殺人者の論理と、ひとを殺してはいけない理由

ニュースやニュースに対するブログをつらつらと眺めていると、たとえばこの記事に報道されている土浦通り魔事件の被告の論理について、いろいろな意見が出ているようだ。曰く、「身勝手な理論」を「振りかざしている」などなど。
大量無差別殺人という、社会的に受け入れられない事件を起こした殺人者であるから、初めから叩くつもりで聞けば、そういうふうに聞こえるだろうが、本当にそうだろうか?「身勝手な」などと一般紙でレポート記事を書いている新聞記者こそ自説を振りかざしているということに気付いている人はどれだけいるだろうか?
先入観なしに話を追えば、被告の論理は極めて明快であり、論理的にというか、理論的にというか、見方によっては実際的にも、非常に「筋の通った」ものである。そこのところをきちんと捉えている意見は、残念ながら見かけない。「こんなにムダな時間が過ぎるのなら、死刑で死のうという選択は間違いだった」という陳述さえも筋が通っている。
もう一度言うが、彼の述べている論理は、それ単独で見れば、「筋が通っている」のである。しかし、そのストーリー(およびそれに基づいて行われた行為)が、「今の人間社会に受け入れられない論理」であるから、裁かれているのである。受け入れられない理由は、もちろん、殺人してはいけないというルールがあるからだ。人を殺してはいけないから、ではない。そういうルールがあるから、だ。ここを間違ってはいけない。
現に、そんな取り決めの無い社会、つまり野生動物達の世界では、まさしく彼が述べている通り、「ライオンがエサを殺す時、命が大切だとか何とか、考えるわけない」のである。それが屁理屈でない理由もちゃんとある。人間社会だって、そんな取り決めを臨時に捨てることがあるからだ。それが戦争であり、テロである。イスラム過激派たちにとって、親米な世界の人間の命など「蚊を殺すように」消せるだろう。
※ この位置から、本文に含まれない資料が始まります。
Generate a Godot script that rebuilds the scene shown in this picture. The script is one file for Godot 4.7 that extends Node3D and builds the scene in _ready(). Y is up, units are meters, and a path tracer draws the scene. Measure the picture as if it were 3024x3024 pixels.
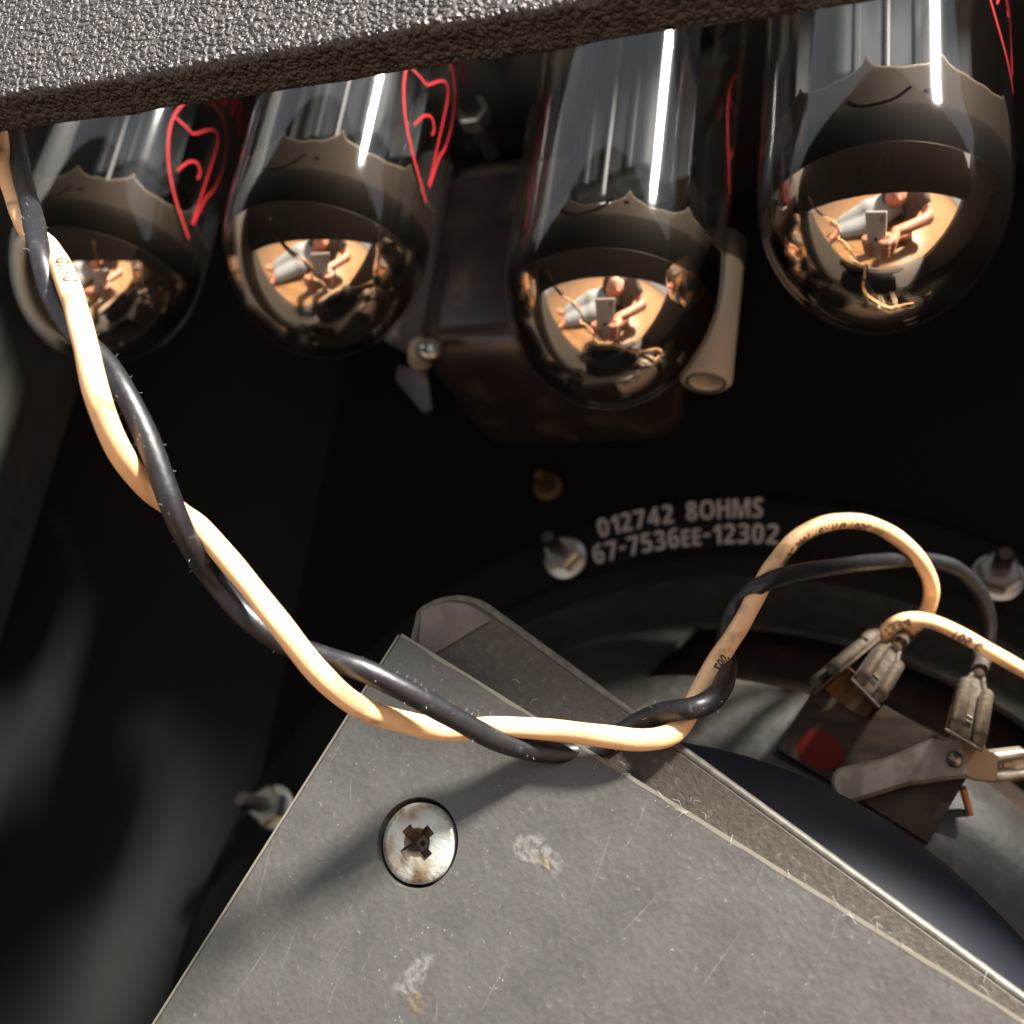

話を戻す。ではなぜそのような取り決めがあるのか?なぜ命は大切なのか?‥‥残念ながら、1つの例外を除いて、寡聞にしてオレは(かの被告の論理に比肩しうる)説得力を持った「命の尊さ理論」を聞いたことが無い。
その唯一の例外は、「自分が死にたくないから」である。「自分の大切な人が死んでほしくないから」もほぼ同じと思っていいだろう。死刑制度の是非についての意見を見ていればそれがよくわかる。あーだこーだと説をこねくり回している人も、要は「自分が死にたくないから」というモチベーションをなんとかして取り繕おうとしているようにしか見えない。
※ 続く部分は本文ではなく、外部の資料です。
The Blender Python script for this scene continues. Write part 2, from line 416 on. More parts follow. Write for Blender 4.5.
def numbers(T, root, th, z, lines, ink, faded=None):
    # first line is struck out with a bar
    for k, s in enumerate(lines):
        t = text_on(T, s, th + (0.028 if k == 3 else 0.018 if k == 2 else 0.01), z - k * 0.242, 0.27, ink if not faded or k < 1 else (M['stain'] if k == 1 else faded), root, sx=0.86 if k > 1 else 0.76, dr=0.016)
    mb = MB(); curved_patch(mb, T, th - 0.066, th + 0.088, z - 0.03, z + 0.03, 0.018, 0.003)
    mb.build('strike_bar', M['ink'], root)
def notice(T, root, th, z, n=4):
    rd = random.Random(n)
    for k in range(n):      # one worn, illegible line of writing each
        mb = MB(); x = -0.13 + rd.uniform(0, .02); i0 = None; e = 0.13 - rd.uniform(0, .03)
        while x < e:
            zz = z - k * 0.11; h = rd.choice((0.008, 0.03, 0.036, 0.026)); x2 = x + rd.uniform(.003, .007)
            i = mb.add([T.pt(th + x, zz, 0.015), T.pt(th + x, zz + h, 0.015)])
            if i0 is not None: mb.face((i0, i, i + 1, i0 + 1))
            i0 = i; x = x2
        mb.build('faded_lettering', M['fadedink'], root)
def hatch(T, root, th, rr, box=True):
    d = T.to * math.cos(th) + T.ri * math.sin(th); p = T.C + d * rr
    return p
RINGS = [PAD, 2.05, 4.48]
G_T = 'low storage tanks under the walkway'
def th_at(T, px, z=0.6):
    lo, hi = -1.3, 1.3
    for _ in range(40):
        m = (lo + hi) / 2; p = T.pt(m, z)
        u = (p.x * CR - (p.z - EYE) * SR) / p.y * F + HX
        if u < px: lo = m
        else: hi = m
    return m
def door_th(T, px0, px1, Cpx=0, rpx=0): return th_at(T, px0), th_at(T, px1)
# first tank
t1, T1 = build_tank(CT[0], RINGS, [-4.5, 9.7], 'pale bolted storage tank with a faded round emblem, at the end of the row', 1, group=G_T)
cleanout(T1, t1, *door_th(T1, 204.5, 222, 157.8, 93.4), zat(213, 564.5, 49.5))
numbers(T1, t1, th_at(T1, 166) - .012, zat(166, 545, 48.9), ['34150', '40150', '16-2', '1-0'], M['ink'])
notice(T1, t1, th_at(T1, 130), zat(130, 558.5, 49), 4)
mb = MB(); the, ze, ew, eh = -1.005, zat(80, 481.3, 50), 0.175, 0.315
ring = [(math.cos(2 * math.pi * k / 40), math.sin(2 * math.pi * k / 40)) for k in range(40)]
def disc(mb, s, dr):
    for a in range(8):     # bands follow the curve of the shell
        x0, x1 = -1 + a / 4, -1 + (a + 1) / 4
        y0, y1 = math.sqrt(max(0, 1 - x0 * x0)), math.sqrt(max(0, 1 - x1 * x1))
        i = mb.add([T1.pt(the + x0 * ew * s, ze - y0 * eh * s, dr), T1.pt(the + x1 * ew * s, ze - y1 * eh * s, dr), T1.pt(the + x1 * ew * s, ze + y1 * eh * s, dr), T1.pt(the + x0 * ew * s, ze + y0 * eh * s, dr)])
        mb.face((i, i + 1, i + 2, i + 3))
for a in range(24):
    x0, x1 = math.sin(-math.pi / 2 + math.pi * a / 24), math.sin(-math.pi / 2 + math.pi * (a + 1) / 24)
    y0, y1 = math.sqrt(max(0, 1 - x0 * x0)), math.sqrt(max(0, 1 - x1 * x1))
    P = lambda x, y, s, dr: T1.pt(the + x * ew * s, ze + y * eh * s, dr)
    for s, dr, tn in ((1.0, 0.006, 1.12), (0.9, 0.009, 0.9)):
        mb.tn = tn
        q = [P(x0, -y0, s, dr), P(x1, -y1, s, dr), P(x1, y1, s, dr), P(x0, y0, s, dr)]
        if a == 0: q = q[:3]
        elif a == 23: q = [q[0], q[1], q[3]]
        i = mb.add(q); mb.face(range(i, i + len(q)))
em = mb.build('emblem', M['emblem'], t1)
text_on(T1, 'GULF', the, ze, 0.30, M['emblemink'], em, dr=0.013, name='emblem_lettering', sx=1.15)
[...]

もう一度言うが、管見によれば、世の人々の中に「命の尊さ」という概念を産み出す源は、「自分が死にたくないから」という自己保存本能である。そうでなければ、人間の命だけがこれほど特別扱いされている理由が無い。「自分の命以前の問題として、全ての地球上の生命が同様に尊い」とみんな根底で思っているのなら、大量殺戮の上に成り立っているグルメ番組など存在するはずがない。
別に、それでいい、と思う。オレだって死にたくない。だから、みんなお互いに殺さないようにしようよ、と思っている。殺してやりたい、と思うことはあっても実行に移さないのは、それを許すのなら自分が殺されても仕方が無いことになってしまうからである。だから、殺しちゃいけないルールが必要なのである。あれこれ小賢しい理屈を糊塗したところで、これに勝る論理は無い。
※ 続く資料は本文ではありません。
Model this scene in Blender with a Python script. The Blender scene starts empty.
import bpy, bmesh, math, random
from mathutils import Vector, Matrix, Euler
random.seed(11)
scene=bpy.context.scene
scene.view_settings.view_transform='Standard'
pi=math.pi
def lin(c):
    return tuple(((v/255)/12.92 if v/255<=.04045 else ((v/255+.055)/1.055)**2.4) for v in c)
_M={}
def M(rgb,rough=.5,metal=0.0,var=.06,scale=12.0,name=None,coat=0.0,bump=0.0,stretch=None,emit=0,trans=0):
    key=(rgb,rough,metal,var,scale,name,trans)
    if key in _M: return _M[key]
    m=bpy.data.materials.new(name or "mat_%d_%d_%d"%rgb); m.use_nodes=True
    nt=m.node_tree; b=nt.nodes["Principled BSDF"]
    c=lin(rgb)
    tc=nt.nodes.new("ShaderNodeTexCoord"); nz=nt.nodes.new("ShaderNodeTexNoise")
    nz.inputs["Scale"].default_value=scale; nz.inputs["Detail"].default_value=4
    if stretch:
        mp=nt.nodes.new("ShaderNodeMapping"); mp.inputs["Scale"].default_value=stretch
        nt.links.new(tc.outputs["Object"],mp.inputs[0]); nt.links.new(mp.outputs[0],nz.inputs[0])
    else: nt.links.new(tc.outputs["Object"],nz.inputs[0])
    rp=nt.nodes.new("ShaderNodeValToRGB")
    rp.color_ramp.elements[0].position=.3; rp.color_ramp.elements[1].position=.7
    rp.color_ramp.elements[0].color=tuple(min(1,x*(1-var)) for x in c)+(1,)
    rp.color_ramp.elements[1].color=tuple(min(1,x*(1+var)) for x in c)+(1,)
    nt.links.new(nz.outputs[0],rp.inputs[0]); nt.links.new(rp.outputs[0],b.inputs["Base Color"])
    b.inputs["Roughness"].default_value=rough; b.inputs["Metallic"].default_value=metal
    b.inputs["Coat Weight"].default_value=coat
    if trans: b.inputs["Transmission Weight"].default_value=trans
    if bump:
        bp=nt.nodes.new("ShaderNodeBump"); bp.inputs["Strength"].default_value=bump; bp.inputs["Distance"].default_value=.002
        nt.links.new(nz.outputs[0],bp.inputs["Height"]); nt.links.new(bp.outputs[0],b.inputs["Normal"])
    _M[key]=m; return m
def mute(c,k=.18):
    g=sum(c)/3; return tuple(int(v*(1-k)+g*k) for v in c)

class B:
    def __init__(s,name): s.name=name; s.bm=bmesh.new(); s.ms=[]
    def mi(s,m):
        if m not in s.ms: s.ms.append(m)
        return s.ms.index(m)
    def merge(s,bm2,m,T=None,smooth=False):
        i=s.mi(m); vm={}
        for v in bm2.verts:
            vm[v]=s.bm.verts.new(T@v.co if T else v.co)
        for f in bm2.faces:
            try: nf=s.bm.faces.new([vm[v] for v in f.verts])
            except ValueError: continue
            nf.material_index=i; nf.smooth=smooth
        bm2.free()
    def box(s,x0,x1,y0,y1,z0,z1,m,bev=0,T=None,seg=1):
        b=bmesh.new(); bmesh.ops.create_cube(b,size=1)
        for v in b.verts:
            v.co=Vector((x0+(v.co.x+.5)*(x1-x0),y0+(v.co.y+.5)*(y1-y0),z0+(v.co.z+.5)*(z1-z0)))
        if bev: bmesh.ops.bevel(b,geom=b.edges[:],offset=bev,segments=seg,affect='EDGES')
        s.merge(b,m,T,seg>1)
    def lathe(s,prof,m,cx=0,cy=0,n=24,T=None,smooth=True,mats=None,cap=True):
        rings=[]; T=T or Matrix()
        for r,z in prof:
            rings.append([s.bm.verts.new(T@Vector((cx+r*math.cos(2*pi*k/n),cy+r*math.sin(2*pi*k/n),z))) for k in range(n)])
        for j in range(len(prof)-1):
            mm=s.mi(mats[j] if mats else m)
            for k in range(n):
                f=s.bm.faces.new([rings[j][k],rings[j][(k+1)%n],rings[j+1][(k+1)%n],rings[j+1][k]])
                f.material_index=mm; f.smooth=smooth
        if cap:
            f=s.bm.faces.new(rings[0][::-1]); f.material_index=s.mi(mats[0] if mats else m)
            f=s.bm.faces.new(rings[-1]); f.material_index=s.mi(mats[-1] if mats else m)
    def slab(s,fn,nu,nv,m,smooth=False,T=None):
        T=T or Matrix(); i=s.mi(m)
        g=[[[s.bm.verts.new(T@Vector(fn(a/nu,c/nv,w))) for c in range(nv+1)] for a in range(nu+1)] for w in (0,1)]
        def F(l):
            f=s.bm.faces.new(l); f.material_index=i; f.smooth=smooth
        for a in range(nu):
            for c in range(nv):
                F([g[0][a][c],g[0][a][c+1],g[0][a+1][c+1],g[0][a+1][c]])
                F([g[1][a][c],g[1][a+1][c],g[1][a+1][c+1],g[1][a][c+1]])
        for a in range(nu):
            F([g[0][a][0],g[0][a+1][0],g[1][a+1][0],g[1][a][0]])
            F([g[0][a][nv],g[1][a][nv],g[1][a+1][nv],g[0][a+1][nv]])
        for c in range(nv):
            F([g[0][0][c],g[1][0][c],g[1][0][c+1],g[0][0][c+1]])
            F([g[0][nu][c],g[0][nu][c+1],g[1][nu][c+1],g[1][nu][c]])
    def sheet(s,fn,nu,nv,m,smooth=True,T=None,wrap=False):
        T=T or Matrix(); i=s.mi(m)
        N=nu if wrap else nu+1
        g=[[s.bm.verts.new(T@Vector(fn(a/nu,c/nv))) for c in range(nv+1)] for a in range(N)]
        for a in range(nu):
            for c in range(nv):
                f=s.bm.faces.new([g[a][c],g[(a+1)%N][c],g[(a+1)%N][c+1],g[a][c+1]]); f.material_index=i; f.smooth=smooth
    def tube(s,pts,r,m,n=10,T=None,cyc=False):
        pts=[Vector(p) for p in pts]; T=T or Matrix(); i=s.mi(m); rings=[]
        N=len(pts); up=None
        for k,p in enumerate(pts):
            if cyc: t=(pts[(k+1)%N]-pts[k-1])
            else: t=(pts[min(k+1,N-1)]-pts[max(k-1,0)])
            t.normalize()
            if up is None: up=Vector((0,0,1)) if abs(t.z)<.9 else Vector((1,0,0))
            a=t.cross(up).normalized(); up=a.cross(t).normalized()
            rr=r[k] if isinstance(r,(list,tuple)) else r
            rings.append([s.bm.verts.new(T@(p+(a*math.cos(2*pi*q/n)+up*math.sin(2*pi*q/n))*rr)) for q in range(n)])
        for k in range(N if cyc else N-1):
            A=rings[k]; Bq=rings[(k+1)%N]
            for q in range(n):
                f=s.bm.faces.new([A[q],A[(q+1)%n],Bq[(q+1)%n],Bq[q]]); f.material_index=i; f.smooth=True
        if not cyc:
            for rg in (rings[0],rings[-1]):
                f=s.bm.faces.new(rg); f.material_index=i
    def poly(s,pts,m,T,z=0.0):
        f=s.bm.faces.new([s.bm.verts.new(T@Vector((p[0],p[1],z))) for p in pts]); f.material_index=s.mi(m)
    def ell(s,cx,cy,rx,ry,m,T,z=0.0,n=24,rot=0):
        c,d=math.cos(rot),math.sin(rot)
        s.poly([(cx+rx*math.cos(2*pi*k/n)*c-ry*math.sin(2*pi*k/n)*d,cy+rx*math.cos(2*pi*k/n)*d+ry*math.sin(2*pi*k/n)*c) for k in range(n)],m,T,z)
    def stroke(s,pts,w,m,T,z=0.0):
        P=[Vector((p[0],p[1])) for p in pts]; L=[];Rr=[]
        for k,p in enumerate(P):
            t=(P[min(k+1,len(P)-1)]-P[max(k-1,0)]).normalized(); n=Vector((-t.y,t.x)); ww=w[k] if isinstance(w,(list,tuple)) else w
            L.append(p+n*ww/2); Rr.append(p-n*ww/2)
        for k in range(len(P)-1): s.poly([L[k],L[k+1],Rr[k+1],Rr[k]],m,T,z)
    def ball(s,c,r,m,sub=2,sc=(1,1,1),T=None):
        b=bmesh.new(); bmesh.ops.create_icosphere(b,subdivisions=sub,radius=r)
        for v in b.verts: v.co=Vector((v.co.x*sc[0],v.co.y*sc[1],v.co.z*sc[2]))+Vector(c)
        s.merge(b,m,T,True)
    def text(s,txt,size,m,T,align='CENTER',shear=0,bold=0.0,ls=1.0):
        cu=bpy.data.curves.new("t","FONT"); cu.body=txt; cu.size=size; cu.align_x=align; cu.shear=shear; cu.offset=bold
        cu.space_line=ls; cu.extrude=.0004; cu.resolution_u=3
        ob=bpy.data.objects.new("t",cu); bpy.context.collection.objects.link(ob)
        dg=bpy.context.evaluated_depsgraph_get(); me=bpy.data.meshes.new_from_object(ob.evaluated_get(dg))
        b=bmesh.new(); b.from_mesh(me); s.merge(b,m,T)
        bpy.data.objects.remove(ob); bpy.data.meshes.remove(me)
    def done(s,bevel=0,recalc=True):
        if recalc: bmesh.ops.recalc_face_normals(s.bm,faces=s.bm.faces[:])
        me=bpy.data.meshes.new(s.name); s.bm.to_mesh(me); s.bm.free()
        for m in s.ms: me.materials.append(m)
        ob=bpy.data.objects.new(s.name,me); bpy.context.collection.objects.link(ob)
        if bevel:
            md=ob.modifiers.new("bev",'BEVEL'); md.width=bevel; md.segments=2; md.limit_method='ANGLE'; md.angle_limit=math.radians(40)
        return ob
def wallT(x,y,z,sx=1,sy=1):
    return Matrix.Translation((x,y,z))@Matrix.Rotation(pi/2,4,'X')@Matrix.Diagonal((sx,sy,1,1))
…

だからこそ、本件の殺人者のように、自分が心から「死にたい」と思った瞬間に、全ての「命の尊さ理論」、中でも、全ての「人間の命を特別扱いするルール」の根源が失われ、この「ひとを殺してはいけない」という取り決めは効力を失う。それが、この事件の本質だと思う。
だから、「同じような事件を繰り返させないための対策」を、もし考えたいのであれば、なぜそんな論理になったのか、という議論は、殆ど役に立たない。重要なのはなぜ死にたいと思ったのか、である。つまり、自殺者を減らすためにはどうすれば良いか、という議論の範疇に収まるのである。相も変わらずゲームのせいにしてるバカジャーナリストには絶対にわからないだろう。